---------- INFORMATION PROVIDED ----------

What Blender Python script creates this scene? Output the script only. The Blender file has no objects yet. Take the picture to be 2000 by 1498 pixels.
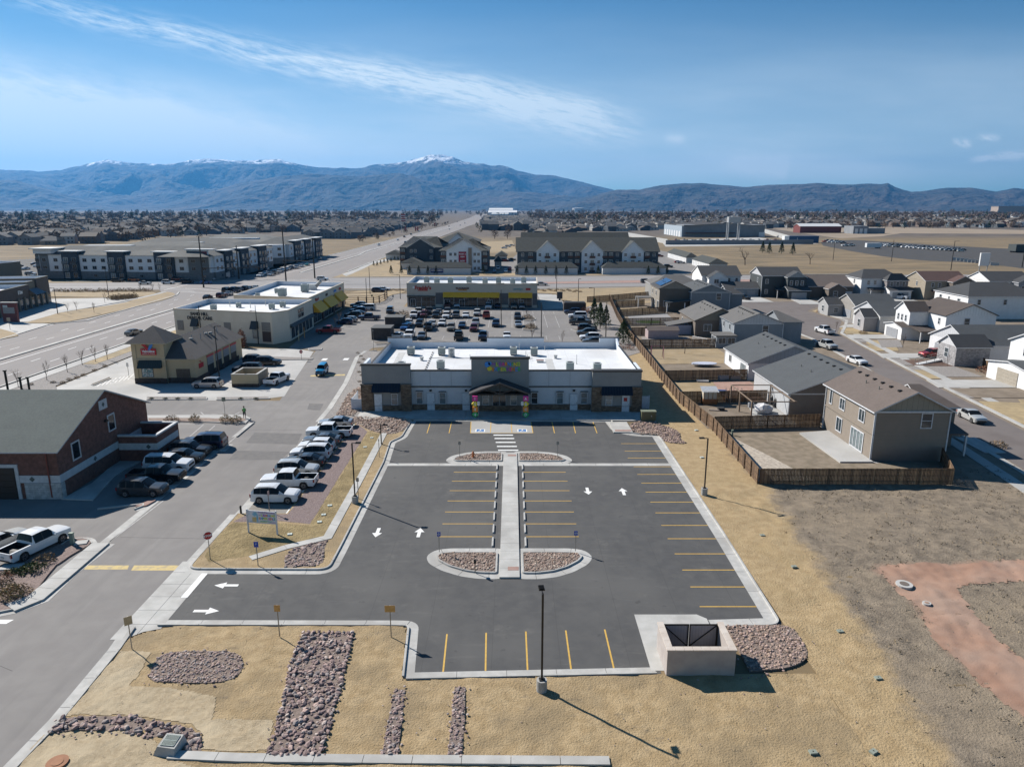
import bpy,math,random
from math import sin,cos,pi,radians,hypot,atan2
from mathutils import Vector
SC=bpy.context.scene
COL=SC.collection
RND=random.Random(7)

# ---------------------------------------------------------------- camera
FPX,CAMH,PITCH=1387.0,29.0,radians(13.8)
cam_d=bpy.data.cameras.new('camera')
cam_d.sensor_width=36.0
cam_d.lens=36.0*FPX/2000.0
cam_d.clip_start=0.5
cam_d.clip_end=60000
cam=bpy.data.objects.new('camera',cam_d)
cam.location=(0,0,CAMH)
cam.rotation_euler=(radians(90)-PITCH,0,0)
COL.objects.link(cam)
SC.camera=cam

# ---------------------------------------------------------------- exposure
SC.view_settings.view_transform='Standard'
SC.view_settings.look='None'
SC.view_settings.gamma=1
SC.view_settings.use_curve_mapping=False
SC.view_settings.exposure=0.6
SC.cycles.use_denoising=True
SC.cycles.max_bounces=6
SC.cycles.diffuse_bounces=1
SC.cycles.glossy_bounces=3
SC.cycles.transmission_bounces=3
SC.cycles.volume_bounces=0
SC.cycles.transparent_max_bounces=6
SC.cycles.caustics_reflective=False
SC.cycles.caustics_refractive=False

# ---------------------------------------------------------------- node maths
class X:
 """a socket or number that can be added, multiplied ... in the current node tree"""
 tree=None
 def __init__(s,v): s.v=v
 @staticmethod
 def op(o,*a,clamp=False):
  n=X.tree.nodes.new('ShaderNodeMath'); n.operation=o; n.use_clamp=clamp
  for i,q in enumerate(a):
   q=q.v if isinstance(q,X) else q
   if isinstance(q,(int,float)): n.inputs[i].default_value=q
   else: X.tree.links.new(q,n.inputs[i])
  return X(n.outputs[0])
 def __add__(s,o): return X.op('ADD',s,o)
 __radd__=__add__
 def __sub__(s,o): return X.op('SUBTRACT',s,o)
 def __rsub__(s,o): return X.op('SUBTRACT',o,s)
 def __mul__(s,o): return X.op('MULTIPLY',s,o)
 __rmul__=__mul__
 def __truediv__(s,o): return X.op('DIVIDE',s,o)
 def clamp(s): return X.op('ADD',s,0.0,clamp=True)
 def step(s,a,b):                       # smooth ramp 0..1 while s goes a..b
  t=X.op('DIVIDE',s-a,b-a,clamp=True)
  return t*t*(3.0-2.0*t)
def xnoise(vec,scale,detail=4,rough=0.55,dims='3D'):
 n=X.tree.nodes.new('ShaderNodeTexNoise'); n.noise_dimensions=dims
 X.tree.links.new(vec,n.inputs['Vector'])
 n.inputs['Scale'].default_value=scale; n.inputs['Detail'].default_value=detail
 n.inputs['Roughness'].default_value=rough
 return X(n.outputs['Fac'])
def xvec(a,b,c):
 n=X.tree.nodes.new('ShaderNodeCombineXYZ')
 for i,q in enumerate((a,b,c)):
  q=q.v if isinstance(q,X) else q
  if isinstance(q,(int,float)): n.inputs[i].default_value=q
  else: X.tree.links.new(q,n.inputs[i])
 return n.outputs[0]
def xsplit(sock):
 n=X.tree.nodes.new('ShaderNodeSeparateXYZ'); X.tree.links.new(sock,n.inputs[0])
 return X(n.outputs[0]),X(n.outputs[1]),X(n.outputs[2])
def xmix(f,a,b):
 n=X.tree.nodes.new('ShaderNodeMix'); n.data_type='RGBA'
 f=f.v if isinstance(f,X) else f
 if isinstance(f,(int,float)): n.inputs[0].default_value=f
 else: X.tree.links.new(f,n.inputs[0])
 for i,q in ((6,a),(7,b)):
  if isinstance(q,(tuple,list)): n.inputs[i].default_value=(q[0],q[1],q[2],1)
  else: X.tree.links.new(q,n.inputs[i])
 return n.outputs[2]

# ---------------------------------------------------------------- sky and sun
SUN_AZ,SUN_EL=radians(-52.0),radians(36.0)      # from +Y (the way the camera looks) towards +X
SKY_STR=0.05
HAZE_DEN,HAZE_COL=3.6e-5,(0.10,0.42,0.92)
def make_world():
 w=bpy.data.worlds.new('World'); SC.world=w; w.use_nodes=True
 t=w.node_tree; t.nodes.clear(); X.tree=t
 sky=t.nodes.new('ShaderNodeTexSky'); sky.sky_type='NISHITA'; sky.sun_disc=False
 sky.sun_elevation=SUN_EL; sky.sun_rotation=SUN_AZ
 sky.altitude=2000; sky.air_density=1.0; sky.dust_density=0.35; sky.ozone_density=2.0
 tc=t.nodes.new('ShaderNodeTexCoord')
 x,y,z=xsplit(tc.outputs['Generated'])
 ay=X.op('MAXIMUM',X.op('ABSOLUTE',y),0.05)
 a=x/ay; b=z/ay
 up=z.step(0.0,0.05)
 front=y.step(0.05,0.3)
 warp=xnoise(xvec(a,b,0.0),3.0,3)-0.5
 def streak(p0,p1,w0,w1,amount,f0,f1,stretch=5.0,seed=0.0,nscale=9.0,cut=0.35):
  dx,dy=p1[0]-p0[0],p1[1]-p0[1]; L=hypot(dx,dy); dx /= L; dy /= L
  s=((a-p0[0])*dx+(b-p0[1])*dy)/L
  d=(b-p0[1])*dx-(a-p0[0])*dy+warp*0.035
  wd=X.op('MAXIMUM',w0+s*(w1-w0),0.004)
  e=X.op('POWER',2.718,(d/wd)*(d/wd)*-1.0)
  n=xnoise(xvec(s*(L*2.0)+d*3.0,d*(2.0*stretch),seed),nscale,7,0.68)
  return e*s.step(0.0,f0)*(1.0-s.step(1.0-f1,1.0))*n.step(cut,0.75)*amount
 def ab(px,py):
  u=(px-1000)/FPX; v=(749-py)/FPX; c=cos(PITCH)+v*sin(PITCH)
  return (u/c,(-sin(PITCH)+v*cos(PITCH))/c)
 cl=streak(ab(-250,-65),ab(1290,268),0.008,0.026,0.85,0.35,0.10,7.0,0.0,11.0,0.32)
 cl=cl+streak(ab(500,95),ab(1240,245),0.008,0.022,0.7,0.35,0.2,8.0,3.0,10.0,0.25)
 cl=cl+streak(ab(-300,215),ab(800,300),0.075,0.04,1.1,0.1,0.5,3.0,5.0,5.0,0.0)
 cl=cl+streak(ab(-300,305),ab(330,322),0.02,0.01,0.6,0.1,0.4,6.0,6.0)
 cl=cl+streak(ab(-200,130),ab(520,260),0.03,0.04,0.35,0.2,0.6,5.0,8.0)
 cl=cl+streak(ab(1400,316),ab(1545,335),0.010,0.016,0.35,0.5,0.1,2.0,9.0,6.0,0.2)
 cl=cl+streak(ab(1880,314),ab(2150,290),0.003,0.010,1.2,0.2,0.2,3.0,11.0,14.0,0.3)
 cl=cl+streak(ab(1855,270),ab(1905,284),0.004,0.005,1.2,0.4,0.4,2.0,12.0,22.0,0.35)
 cl=cl+streak(ab(1900,268),ab(1960,273),0.0025,0.003,1.0,0.4,0.4,2.0,13.0,22.0,0.35)
 cl=cl+streak(ab(1290,275),ab(1345,278),0.007,0.005,0.35,0.4,0.4,3.0,14.0,8.0,0.1)
 veil=(1.0-b.step(0.0,0.30))*(0.55+xnoise(xvec(a*1.5,b*9.0,2.0),1.6,4).step(0.3,0.8)*0.4)
 cl=(cl*front+veil)*up
 cl=X.op('MINIMUM',cl,0.9)
 light=t.nodes.new('ShaderNodeRGB'); light.outputs[0].default_value=(11.0,12.6,13.6,1)
 tint=t.nodes.new('ShaderNodeMix'); tint.data_type='RGBA'; tint.blend_type='MULTIPLY'; tint.inputs[0].default_value=1; tint.inputs[7].default_value=(0.54,1.0,1.16,1)
 t.links.new(sky.outputs[0],tint.inputs[6])
 col=xmix(cl,tint.outputs[2],light.outputs[0])
 bg=t.nodes.new('ShaderNodeBackground'); bg.inputs['Strength'].default_value=SKY_STR
 t.links.new(col,bg.inputs['Color'])
 out=t.nodes.new('ShaderNodeOutputWorld'); t.links.new(bg.outputs[0],out.inputs['Surface'])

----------

INSTRUCTION:
Leave out any pictures and return exactly the lines from the beginning of the data through the line with "RND=random.Random(7)", inclusive.

REPLY:
What Blender Python script creates this scene? Output the script only. The Blender file has no objects yet. Take the picture to be 2000 by 1498 pixels.
import bpy,math,random
from math import sin,cos,pi,radians,hypot,atan2
from mathutils import Vector
SC=bpy.context.scene
COL=SC.collection
RND=random.Random(7)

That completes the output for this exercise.